On peut aussi, à condition de s’ennuyer suffisamment, débattre jusqu’à plus d’heures de la légitimité juridique d’un tel Etat : un test que, historiquement, pratiquement aucun des Etats susmentionnés (listés à l’ONU) n’est en mesure de passer – étant donné que leur apparition, quand elle n’est pas une simple conséquence tardive de la colonisation (grande majorité numérique des cas), a eu lieu dans le contexte de bouleversements politiques (guerres, invasions, déportations, génocides), de telle sorte que, du point de vue du droit positif des Etats existant la veille de ladite apparition, la fondation du nouvel Etat n’est pratiquement jamais légale : la fondation de la Pologne, de la Roumanie actuelle, de la Slovaquie, de la Serbie – rien de tout cela n’était légal du point de vue du droit des 4 empires (prussien, austro-hongrois, russe et ottoman) qui ont disparu à la veille de la création de ces Etats. Arrivés à ce point, les défenseurs desdites créations – une fois épuisées les ressources du fétichisme du droit – nous renverront donc en général au critère précédent (celui de la représentativité démocratique), lequel – répétons-le – n’est applicable qu’à une petite minorité de l’ensemble des Etats du monde.

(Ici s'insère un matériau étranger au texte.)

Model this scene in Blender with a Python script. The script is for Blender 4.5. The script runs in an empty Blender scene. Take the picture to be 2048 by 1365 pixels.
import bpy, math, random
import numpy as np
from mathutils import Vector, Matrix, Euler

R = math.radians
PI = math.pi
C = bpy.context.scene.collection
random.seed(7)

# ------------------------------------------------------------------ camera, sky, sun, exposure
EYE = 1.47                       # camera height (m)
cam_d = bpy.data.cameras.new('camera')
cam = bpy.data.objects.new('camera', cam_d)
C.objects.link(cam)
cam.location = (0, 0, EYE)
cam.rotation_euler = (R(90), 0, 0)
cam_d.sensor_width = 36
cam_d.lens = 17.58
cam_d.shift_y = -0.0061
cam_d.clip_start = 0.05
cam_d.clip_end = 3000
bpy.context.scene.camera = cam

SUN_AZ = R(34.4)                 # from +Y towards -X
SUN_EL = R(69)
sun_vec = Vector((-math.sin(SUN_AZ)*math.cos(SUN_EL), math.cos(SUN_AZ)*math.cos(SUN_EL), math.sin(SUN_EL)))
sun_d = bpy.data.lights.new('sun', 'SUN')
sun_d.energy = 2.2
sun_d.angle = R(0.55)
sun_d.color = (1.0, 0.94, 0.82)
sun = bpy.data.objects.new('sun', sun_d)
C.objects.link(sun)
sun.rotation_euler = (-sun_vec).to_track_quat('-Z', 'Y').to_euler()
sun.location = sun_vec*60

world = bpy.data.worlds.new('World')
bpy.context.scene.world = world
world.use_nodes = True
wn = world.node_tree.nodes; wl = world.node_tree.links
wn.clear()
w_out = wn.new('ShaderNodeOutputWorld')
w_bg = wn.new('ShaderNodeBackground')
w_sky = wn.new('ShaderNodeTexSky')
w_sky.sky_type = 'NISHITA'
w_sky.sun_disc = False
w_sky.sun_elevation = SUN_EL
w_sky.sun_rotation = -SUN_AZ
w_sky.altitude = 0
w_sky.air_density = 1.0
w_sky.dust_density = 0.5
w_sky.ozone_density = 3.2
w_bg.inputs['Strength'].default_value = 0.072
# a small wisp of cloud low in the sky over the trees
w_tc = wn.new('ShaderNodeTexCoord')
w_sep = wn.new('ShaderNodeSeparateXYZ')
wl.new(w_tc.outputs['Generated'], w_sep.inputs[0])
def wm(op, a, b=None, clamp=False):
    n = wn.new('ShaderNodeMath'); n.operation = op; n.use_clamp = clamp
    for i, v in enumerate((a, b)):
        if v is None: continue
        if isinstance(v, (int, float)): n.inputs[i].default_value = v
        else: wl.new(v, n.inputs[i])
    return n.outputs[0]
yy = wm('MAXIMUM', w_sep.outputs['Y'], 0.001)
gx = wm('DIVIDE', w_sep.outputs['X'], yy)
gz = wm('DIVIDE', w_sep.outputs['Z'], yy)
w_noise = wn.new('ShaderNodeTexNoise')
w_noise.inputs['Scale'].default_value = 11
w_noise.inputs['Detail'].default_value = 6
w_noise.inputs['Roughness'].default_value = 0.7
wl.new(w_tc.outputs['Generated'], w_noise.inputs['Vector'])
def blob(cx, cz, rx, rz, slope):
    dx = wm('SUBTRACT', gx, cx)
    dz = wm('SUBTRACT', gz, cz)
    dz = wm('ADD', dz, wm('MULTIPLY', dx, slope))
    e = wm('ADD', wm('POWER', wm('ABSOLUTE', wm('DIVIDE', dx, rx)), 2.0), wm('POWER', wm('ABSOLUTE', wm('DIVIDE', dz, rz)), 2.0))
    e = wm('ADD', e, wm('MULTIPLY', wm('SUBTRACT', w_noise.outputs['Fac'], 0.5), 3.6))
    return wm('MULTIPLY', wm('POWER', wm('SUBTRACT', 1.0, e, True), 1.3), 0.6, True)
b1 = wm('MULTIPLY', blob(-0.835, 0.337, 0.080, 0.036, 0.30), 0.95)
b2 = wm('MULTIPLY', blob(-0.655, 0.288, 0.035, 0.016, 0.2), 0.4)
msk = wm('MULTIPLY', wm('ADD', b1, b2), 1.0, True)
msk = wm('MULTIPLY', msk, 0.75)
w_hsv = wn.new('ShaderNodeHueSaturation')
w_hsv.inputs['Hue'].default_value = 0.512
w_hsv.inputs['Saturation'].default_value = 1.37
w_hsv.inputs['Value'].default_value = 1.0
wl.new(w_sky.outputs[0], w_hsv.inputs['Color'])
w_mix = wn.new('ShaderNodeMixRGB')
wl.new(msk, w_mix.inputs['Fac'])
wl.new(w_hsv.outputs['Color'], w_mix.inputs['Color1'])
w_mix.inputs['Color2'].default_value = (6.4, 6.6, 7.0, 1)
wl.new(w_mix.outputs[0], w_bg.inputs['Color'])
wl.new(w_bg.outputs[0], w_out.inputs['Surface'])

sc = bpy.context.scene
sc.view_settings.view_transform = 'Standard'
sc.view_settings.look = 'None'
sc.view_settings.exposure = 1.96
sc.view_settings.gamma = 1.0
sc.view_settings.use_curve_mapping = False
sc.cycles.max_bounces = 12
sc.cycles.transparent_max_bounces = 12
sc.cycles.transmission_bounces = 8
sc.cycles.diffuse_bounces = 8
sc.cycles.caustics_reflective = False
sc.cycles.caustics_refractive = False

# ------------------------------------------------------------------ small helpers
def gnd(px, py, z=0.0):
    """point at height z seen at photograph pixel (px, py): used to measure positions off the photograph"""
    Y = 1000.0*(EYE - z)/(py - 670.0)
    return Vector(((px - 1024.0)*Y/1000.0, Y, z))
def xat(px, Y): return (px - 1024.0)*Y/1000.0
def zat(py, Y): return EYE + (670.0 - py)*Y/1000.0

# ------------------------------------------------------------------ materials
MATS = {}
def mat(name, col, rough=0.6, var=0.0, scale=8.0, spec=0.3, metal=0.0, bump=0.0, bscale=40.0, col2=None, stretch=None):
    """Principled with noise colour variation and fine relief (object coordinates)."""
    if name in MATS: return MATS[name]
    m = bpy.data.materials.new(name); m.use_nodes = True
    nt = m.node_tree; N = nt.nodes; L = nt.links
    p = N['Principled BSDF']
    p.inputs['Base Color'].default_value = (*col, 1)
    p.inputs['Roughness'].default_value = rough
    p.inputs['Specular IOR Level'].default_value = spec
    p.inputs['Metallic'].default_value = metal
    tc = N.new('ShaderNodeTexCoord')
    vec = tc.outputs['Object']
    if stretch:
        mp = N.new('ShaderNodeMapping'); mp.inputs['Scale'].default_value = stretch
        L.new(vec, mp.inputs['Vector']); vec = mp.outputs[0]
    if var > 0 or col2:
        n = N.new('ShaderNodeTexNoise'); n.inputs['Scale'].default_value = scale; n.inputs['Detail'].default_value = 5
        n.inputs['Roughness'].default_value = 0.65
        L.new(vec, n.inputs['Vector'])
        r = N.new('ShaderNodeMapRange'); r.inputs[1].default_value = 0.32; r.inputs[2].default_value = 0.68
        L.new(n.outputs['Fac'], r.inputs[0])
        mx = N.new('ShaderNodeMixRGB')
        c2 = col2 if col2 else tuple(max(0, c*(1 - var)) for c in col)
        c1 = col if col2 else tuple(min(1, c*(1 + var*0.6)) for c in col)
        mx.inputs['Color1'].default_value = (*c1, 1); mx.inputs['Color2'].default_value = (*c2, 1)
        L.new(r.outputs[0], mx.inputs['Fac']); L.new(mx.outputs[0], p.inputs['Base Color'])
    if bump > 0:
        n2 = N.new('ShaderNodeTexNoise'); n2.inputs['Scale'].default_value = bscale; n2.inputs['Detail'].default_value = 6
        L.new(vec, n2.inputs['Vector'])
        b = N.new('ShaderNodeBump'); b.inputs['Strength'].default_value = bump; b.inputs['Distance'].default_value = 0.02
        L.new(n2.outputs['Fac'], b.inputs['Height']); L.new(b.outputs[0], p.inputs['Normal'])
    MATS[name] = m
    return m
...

Face au complexe institutionnel nommé UE, les seules questions qu’un réaliste est fondé à se poser – du point de vue de sa transformation en Etat – sont donc :
1) celle de sa viabilité administrative, notamment dans les domaines de la
1a. défense et
1b. du budget, et
2) celle de sa légitimité culturelle dans la mentalité des populations dominées
Or, s’agissant du critère 1), on constate que, si l’autonomisation militaire de l’UE reste largement verbale (elle n’est pas prête de s’affranchir de sa situation de vassalisation transatlantique), en revanche, la gestion de la crise financière enclenchée en 2008, et plus encore les putschs administratifs successifs réussis à l’occasion des divers chapitres (plandémique, puis « ukrainien ») du Great Reset, ont permis à l’UE de se doter d’un budget de facto gouvernemental, d’emprunter en tant qu’UE et de se rendre potentiellement capable de lever l’impôt. Le critère 1b) est donc biffé.
Du point de vue du fétichisme juridique, cette capacité étatique reste certes conditionnelle, dans la mesure où la marge de manœuvre de l’Europolitburo (aussi connu sous le nom de « Commission ») reste théoriquement soumise au droit de véto qui limite le pouvoir décisionnel du Conseil.
Oui mais, en pratique, le seul des membres du club – la Hongrie de V. Orbán – qui ait constamment manifesté une propension à faire parfois usage dudit droit de véto à l’encontre du consensus élitaire bruxellois a récemment montré les limites de sa détermination politique à persévérer dans son attitude de rébellion.